Dengan begitu, guru akan terjauh dengan apa yang dinamakan comfort zone
(zona aman) yang kadang tercipta karena kondisi kelas yang biasa-biasa saja.
Tapi, karena ada yang yang tidak biasa alias luar biasa, maka guru pun akan
berusaha mengimbanginya untuk menjadi luar biasa.
Begitu
pula ketika guru dihadapkan dengan siswa yang oleh Allah memang diciptakan
tidak seperti kebanyakan siswa lain dalam hal kecepatan belajar. Kondisi itu
pun akan melecut guru untuk menemukan cara dalam mengajar agar si anak mudah
dalam menerima pelajaran. Sikap apatis dan menyerahkan kondisi dengan
menyalahkan keluarga apalagi anak yang bersangkutan bukanlah solusi. Sikap
tersebut justru akan membekaskan luka mendalam di hati anak. Betapa dia akan
merasa tidak diterima dan diacuhkan karena kondisinya yang berbeda dengan anak
yang lain. Jangan sampai kita menjadi guru yang berpandangan seperti itu.
Menyalahkan kondisi anak ketika hasil perolehan nilai tak meningkat secara
signifikan. Introspeksi merupakan jalan yang harus dilakukan oleh kita para
guru. Bisa jadi ketidakberhasilan tersebut karena kita sebagai guru belum
berusaha secara maksimal dalam mengajar siswa yang menjadi amanah kita.

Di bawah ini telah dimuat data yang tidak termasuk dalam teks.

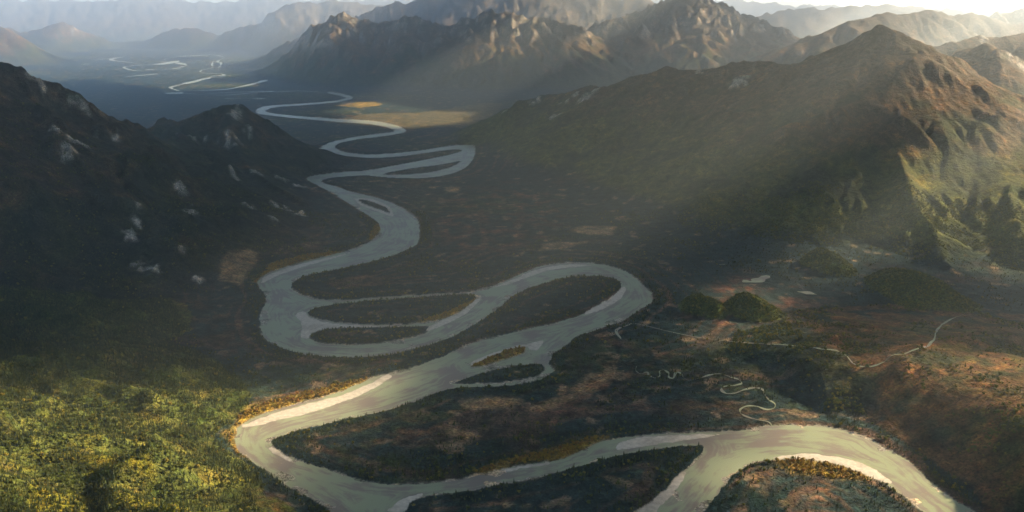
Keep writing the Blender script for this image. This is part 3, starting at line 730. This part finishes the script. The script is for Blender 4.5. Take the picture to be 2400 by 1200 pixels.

Kondisi
anak yang spesial tersebut telah mengubah cara berpikir guru yang mengampunya.
Selain itu, kondisi tersebut juga telah membuat sang guru tak pernah berhenti
untuk belajar dari waktu ke waktu. Dengan begitu, siswa akan menjadi ladang luas
tempat guru untuk selalu meningkatkan kemampuannya.